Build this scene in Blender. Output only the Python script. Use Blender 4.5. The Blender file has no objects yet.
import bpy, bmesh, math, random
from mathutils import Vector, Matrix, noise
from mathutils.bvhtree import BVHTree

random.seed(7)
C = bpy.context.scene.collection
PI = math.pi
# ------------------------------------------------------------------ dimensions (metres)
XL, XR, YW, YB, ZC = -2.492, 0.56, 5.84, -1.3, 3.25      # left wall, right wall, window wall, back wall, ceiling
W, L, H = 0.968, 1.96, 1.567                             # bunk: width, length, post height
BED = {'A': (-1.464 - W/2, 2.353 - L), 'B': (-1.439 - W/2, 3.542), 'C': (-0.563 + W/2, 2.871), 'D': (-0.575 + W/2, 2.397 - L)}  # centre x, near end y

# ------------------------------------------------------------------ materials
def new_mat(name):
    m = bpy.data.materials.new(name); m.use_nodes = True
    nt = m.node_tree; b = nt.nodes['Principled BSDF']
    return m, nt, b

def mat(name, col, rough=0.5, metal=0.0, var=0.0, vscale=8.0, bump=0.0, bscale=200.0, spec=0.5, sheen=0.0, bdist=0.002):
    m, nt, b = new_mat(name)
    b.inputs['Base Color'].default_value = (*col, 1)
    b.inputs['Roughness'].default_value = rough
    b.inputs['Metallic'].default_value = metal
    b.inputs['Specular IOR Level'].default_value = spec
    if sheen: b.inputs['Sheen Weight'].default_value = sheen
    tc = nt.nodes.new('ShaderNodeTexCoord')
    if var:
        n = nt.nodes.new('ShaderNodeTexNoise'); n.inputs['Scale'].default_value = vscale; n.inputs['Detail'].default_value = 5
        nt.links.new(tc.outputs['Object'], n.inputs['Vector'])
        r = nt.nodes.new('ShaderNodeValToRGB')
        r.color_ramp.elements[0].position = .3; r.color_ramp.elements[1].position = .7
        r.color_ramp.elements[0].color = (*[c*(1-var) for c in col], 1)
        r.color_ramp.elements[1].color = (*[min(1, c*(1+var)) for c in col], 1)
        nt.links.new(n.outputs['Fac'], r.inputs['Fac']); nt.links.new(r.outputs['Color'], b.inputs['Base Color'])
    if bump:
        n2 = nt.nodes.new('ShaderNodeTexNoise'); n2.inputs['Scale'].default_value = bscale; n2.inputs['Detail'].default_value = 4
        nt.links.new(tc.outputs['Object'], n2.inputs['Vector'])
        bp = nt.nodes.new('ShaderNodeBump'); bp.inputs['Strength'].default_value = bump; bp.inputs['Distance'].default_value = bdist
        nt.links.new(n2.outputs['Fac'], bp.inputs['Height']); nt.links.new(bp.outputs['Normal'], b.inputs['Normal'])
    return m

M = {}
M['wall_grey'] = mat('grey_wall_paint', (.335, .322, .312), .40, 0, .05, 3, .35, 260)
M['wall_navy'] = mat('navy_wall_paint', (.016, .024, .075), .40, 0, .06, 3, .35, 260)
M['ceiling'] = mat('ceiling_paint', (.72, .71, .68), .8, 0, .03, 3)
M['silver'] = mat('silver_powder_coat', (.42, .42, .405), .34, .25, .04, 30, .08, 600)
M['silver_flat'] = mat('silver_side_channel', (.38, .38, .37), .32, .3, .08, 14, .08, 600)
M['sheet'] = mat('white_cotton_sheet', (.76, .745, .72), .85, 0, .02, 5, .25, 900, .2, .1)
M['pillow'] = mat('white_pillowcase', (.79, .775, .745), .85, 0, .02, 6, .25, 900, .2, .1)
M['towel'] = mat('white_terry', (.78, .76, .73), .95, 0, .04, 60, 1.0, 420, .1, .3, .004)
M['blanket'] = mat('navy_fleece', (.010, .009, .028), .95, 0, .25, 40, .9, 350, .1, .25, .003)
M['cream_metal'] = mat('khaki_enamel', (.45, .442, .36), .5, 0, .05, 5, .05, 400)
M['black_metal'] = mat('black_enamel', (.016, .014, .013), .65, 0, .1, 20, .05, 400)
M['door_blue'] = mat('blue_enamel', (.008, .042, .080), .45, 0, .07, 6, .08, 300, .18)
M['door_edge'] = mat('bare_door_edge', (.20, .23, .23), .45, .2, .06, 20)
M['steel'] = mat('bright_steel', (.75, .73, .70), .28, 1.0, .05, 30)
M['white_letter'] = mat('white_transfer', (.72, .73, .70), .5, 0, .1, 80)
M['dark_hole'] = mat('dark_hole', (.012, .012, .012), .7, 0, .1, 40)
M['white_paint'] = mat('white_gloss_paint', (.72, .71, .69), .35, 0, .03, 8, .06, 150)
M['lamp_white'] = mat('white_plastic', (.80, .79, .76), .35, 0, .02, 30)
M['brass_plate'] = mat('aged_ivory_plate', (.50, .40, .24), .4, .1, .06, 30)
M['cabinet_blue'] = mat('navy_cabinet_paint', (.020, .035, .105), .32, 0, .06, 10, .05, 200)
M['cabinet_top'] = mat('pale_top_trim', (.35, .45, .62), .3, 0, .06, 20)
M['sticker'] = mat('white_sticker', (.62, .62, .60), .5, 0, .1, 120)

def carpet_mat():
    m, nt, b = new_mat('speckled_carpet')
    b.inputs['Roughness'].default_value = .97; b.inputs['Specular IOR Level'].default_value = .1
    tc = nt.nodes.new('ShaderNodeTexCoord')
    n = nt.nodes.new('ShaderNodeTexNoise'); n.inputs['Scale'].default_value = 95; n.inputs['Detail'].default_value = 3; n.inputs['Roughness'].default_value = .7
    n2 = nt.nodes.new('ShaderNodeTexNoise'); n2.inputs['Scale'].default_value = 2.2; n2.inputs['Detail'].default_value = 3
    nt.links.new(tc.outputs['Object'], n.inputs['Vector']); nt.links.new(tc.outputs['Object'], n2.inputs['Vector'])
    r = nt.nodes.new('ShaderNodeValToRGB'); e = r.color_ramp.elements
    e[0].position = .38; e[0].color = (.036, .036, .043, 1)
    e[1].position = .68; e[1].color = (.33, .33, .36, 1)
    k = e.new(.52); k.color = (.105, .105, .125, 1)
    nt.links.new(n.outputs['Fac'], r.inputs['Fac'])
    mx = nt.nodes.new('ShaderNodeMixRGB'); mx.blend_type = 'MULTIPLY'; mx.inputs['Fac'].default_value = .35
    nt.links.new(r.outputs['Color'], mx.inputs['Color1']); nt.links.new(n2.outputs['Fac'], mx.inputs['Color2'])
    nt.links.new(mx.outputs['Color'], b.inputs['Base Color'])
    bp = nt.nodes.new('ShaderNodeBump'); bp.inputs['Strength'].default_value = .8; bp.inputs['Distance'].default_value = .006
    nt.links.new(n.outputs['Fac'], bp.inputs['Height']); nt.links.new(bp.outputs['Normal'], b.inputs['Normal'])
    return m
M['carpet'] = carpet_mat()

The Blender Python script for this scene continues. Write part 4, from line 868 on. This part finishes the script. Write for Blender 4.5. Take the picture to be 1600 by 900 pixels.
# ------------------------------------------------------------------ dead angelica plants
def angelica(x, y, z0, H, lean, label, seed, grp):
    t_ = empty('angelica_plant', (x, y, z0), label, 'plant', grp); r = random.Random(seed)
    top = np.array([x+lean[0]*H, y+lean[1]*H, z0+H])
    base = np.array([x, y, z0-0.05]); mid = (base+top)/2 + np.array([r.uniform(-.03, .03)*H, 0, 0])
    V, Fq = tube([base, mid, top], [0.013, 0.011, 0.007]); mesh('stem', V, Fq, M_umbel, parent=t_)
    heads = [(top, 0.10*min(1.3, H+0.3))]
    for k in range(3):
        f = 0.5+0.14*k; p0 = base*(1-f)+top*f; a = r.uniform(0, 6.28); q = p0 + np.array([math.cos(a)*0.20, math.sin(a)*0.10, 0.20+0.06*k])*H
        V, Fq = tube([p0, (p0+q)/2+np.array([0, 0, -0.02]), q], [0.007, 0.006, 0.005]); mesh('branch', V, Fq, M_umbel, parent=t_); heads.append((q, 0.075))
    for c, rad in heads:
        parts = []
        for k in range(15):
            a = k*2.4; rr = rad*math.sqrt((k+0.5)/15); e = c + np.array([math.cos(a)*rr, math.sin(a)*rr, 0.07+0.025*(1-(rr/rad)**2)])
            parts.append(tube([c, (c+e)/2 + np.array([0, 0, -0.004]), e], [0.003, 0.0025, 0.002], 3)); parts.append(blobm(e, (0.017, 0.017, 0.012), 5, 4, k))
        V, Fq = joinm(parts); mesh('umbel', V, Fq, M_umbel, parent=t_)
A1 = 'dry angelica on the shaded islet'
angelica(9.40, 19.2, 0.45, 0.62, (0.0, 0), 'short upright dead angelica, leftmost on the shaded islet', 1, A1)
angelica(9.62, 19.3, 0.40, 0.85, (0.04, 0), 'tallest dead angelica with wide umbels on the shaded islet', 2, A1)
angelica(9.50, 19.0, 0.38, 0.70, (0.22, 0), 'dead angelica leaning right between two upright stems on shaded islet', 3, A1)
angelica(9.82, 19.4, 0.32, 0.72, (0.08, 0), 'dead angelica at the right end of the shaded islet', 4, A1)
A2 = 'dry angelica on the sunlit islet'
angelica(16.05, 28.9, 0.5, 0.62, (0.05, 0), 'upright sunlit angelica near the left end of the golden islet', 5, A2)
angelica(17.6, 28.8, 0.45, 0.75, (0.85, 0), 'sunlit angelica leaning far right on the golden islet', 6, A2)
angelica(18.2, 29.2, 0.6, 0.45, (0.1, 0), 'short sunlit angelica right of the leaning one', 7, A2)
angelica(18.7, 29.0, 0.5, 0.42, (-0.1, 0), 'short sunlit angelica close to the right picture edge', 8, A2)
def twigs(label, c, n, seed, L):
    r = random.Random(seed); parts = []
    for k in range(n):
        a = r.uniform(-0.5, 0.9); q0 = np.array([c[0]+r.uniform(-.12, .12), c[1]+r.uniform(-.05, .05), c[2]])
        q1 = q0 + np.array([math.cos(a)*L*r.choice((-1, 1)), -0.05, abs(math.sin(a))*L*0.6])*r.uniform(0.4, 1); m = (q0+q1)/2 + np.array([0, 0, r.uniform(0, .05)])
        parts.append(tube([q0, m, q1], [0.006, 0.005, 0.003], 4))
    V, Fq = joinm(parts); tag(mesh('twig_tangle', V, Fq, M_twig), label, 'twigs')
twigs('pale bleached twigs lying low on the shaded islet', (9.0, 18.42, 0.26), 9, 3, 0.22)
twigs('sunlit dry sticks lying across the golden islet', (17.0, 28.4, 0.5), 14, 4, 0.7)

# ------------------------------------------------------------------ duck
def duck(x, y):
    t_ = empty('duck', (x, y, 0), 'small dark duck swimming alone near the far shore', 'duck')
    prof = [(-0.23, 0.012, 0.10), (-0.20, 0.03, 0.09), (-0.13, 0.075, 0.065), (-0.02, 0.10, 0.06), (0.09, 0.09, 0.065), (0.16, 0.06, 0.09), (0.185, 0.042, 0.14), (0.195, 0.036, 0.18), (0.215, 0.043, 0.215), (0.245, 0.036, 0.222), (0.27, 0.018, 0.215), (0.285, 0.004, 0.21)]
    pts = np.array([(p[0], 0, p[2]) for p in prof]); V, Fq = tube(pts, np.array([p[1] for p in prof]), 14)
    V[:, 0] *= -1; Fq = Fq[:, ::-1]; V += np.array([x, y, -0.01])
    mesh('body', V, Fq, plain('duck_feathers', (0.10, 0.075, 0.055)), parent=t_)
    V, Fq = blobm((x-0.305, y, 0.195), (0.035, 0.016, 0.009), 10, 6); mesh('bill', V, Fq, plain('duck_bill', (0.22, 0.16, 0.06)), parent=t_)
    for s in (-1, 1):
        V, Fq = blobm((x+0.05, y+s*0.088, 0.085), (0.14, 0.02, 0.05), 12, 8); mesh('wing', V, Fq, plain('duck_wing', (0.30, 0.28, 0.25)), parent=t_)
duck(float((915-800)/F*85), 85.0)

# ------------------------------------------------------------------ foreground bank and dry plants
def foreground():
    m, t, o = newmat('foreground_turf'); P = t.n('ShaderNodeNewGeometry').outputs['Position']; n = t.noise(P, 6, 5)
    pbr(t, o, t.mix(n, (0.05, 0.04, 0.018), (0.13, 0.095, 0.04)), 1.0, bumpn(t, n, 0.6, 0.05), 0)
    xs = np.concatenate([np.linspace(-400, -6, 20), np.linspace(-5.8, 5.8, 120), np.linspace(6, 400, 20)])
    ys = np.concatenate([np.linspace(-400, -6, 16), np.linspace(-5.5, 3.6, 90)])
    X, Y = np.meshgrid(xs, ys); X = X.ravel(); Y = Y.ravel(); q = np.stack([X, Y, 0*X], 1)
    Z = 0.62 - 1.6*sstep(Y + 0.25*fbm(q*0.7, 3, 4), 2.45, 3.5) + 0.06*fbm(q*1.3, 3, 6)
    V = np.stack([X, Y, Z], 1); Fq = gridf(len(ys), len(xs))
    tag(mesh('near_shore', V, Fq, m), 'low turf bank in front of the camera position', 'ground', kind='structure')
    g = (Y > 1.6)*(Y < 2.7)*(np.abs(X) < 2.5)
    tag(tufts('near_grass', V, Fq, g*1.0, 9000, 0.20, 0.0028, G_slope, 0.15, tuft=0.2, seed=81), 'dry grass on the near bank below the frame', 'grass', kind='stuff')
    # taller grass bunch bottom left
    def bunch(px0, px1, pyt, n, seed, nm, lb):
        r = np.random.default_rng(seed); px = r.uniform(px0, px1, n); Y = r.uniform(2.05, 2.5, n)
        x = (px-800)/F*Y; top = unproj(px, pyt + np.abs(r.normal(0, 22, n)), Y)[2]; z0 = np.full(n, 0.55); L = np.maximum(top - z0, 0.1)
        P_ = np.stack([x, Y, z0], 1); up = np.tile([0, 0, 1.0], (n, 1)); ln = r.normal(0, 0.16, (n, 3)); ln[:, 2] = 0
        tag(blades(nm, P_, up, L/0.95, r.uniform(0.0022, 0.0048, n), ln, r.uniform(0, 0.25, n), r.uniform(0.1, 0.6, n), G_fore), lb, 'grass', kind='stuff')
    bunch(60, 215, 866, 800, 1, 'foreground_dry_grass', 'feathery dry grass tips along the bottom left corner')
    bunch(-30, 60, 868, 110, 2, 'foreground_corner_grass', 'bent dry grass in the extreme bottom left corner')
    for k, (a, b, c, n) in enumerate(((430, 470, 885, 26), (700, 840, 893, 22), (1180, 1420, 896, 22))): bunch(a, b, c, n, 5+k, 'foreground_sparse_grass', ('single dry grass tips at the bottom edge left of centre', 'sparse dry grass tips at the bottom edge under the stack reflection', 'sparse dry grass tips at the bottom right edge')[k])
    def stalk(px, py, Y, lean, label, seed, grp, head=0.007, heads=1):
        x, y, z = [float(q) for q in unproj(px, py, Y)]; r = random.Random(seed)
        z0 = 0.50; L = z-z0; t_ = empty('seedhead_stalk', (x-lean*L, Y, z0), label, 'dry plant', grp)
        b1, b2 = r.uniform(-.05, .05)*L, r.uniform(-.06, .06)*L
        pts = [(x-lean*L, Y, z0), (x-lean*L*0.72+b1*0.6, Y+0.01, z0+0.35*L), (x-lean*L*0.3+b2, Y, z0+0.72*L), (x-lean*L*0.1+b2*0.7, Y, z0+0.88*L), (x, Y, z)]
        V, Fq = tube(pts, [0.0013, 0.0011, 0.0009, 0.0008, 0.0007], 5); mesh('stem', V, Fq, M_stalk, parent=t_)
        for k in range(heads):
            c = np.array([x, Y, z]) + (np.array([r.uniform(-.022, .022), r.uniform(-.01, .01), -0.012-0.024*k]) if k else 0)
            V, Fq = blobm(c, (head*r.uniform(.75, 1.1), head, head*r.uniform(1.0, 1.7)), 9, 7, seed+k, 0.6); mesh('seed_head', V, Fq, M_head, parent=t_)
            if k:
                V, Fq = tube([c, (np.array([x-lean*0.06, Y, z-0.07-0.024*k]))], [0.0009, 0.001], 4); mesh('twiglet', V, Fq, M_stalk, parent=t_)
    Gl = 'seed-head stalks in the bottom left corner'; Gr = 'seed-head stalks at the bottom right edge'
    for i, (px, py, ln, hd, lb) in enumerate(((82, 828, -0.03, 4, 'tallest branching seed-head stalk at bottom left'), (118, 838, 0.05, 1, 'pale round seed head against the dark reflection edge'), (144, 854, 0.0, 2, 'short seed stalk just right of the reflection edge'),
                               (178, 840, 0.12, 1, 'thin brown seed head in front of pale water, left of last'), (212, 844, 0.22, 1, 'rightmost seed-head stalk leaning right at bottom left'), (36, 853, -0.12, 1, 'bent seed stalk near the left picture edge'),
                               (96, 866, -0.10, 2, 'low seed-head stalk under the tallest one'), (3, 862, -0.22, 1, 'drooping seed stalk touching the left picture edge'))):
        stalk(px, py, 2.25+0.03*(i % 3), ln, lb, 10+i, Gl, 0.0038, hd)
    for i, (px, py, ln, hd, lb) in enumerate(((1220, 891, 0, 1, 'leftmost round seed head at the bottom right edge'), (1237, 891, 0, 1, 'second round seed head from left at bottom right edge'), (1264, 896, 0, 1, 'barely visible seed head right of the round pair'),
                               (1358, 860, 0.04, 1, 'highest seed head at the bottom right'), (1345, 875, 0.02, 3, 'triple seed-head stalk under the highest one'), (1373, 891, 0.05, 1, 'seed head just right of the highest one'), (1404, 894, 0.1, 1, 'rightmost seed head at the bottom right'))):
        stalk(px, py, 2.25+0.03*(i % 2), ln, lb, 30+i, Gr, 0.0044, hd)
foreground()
· · · ·
[The task] Set down the lines above as they stand, starting with the first line and ending with the line that contains "from mathutils.bvhtree import BVHTree".

[Reply to the exercise]
Build this scene in Blender. Output only the Python script. Use Blender 4.5. The Blender file has no objects yet.
import bpy, bmesh, math, random
from mathutils import Vector, Matrix, noise
from mathutils.bvhtree import BVHTree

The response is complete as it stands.